[Scenes as source code]
"""
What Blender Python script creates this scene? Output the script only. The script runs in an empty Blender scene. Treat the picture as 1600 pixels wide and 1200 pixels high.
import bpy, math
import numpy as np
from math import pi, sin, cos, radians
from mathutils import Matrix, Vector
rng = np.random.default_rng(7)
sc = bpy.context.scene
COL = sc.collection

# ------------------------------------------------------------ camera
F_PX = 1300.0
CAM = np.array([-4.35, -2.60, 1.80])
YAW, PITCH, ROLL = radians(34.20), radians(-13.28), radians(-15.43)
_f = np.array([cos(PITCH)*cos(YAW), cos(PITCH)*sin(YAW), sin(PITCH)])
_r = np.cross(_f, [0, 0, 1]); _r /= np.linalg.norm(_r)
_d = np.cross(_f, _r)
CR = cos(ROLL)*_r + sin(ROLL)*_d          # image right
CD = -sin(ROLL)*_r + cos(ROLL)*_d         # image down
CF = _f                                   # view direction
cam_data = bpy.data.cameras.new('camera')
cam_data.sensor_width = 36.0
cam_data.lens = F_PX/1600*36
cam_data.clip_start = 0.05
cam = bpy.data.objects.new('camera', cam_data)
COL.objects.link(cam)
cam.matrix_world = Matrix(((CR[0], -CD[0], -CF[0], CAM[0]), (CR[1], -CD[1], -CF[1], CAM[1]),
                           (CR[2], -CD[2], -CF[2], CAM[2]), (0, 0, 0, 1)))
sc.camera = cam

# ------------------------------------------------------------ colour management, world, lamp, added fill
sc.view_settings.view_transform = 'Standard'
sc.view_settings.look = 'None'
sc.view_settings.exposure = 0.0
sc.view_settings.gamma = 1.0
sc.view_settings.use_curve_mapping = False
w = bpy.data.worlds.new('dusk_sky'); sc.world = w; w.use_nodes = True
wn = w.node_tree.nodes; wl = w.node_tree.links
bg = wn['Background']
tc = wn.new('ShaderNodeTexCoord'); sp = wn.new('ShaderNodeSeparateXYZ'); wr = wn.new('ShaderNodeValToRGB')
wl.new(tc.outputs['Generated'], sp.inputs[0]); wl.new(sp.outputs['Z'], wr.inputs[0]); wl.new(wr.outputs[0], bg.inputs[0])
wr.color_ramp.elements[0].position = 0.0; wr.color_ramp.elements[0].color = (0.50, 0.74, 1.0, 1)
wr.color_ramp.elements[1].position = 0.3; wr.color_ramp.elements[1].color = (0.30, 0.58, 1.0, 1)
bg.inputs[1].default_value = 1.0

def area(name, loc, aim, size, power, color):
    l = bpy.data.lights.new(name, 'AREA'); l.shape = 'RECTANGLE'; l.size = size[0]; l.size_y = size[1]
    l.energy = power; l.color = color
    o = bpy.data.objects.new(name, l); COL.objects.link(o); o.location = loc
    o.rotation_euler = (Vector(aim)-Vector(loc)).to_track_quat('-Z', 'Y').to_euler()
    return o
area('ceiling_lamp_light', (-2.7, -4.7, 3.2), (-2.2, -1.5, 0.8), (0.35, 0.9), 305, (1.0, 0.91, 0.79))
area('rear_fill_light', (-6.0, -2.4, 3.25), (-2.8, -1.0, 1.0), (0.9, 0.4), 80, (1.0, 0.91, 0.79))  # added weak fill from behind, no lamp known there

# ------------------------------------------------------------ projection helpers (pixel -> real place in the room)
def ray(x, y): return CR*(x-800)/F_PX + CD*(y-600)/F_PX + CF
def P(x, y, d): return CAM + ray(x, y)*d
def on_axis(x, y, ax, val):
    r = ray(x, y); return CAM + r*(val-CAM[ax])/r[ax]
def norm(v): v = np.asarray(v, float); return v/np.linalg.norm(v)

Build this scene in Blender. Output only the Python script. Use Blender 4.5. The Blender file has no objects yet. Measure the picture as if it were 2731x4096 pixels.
"""
**DO THIS:** Transcribe the data above in full, exactly.

**EXERCISE RESPONSE:**
What Blender Python script creates this scene? Output the script only. The script runs in an empty Blender scene. Treat the picture as 1600 pixels wide and 1200 pixels high.
import bpy, math
import numpy as np
from math import pi, sin, cos, radians
from mathutils import Matrix, Vector
rng = np.random.default_rng(7)
sc = bpy.context.scene
COL = sc.collection

# ------------------------------------------------------------ camera
F_PX = 1300.0
CAM = np.array([-4.35, -2.60, 1.80])
YAW, PITCH, ROLL = radians(34.20), radians(-13.28), radians(-15.43)
_f = np.array([cos(PITCH)*cos(YAW), cos(PITCH)*sin(YAW), sin(PITCH)])
_r = np.cross(_f, [0, 0, 1]); _r /= np.linalg.norm(_r)
_d = np.cross(_f, _r)
CR = cos(ROLL)*_r + sin(ROLL)*_d          # image right
CD = -sin(ROLL)*_r + cos(ROLL)*_d         # image down
CF = _f                                   # view direction
cam_data = bpy.data.cameras.new('camera')
cam_data.sensor_width = 36.0
cam_data.lens = F_PX/1600*36
cam_data.clip_start = 0.05
cam = bpy.data.objects.new('camera', cam_data)
COL.objects.link(cam)
cam.matrix_world = Matrix(((CR[0], -CD[0], -CF[0], CAM[0]), (CR[1], -CD[1], -CF[1], CAM[1]),
                           (CR[2], -CD[2], -CF[2], CAM[2]), (0, 0, 0, 1)))
sc.camera = cam

# ------------------------------------------------------------ colour management, world, lamp, added fill
sc.view_settings.view_transform = 'Standard'
sc.view_settings.look = 'None'
sc.view_settings.exposure = 0.0
sc.view_settings.gamma = 1.0
sc.view_settings.use_curve_mapping = False
w = bpy.data.worlds.new('dusk_sky'); sc.world = w; w.use_nodes = True
wn = w.node_tree.nodes; wl = w.node_tree.links
bg = wn['Background']
tc = wn.new('ShaderNodeTexCoord'); sp = wn.new('ShaderNodeSeparateXYZ'); wr = wn.new('ShaderNodeValToRGB')
wl.new(tc.outputs['Generated'], sp.inputs[0]); wl.new(sp.outputs['Z'], wr.inputs[0]); wl.new(wr.outputs[0], bg.inputs[0])
wr.color_ramp.elements[0].position = 0.0; wr.color_ramp.elements[0].color = (0.50, 0.74, 1.0, 1)
wr.color_ramp.elements[1].position = 0.3; wr.color_ramp.elements[1].color = (0.30, 0.58, 1.0, 1)
bg.inputs[1].default_value = 1.0

def area(name, loc, aim, size, power, color):
    l = bpy.data.lights.new(name, 'AREA'); l.shape = 'RECTANGLE'; l.size = size[0]; l.size_y = size[1]
    l.energy = power; l.color = color
    o = bpy.data.objects.new(name, l); COL.objects.link(o); o.location = loc
    o.rotation_euler = (Vector(aim)-Vector(loc)).to_track_quat('-Z', 'Y').to_euler()
    return o
area('ceiling_lamp_light', (-2.7, -4.7, 3.2), (-2.2, -1.5, 0.8), (0.35, 0.9), 305, (1.0, 0.91, 0.79))
area('rear_fill_light', (-6.0, -2.4, 3.25), (-2.8, -1.0, 1.0), (0.9, 0.4), 80, (1.0, 0.91, 0.79))  # added weak fill from behind, no lamp known there

# ------------------------------------------------------------ projection helpers (pixel -> real place in the room)
def ray(x, y): return CR*(x-800)/F_PX + CD*(y-600)/F_PX + CF
def P(x, y, d): return CAM + ray(x, y)*d
def on_axis(x, y, ax, val):
    r = ray(x, y); return CAM + r*(val-CAM[ax])/r[ax]
def norm(v): v = np.asarray(v, float); return v/np.linalg.norm(v)

Build this scene in Blender. Output only the Python script. Use Blender 4.5. The Blender file has no objects yet. Measure the picture as if it were 2731x4096 pixels.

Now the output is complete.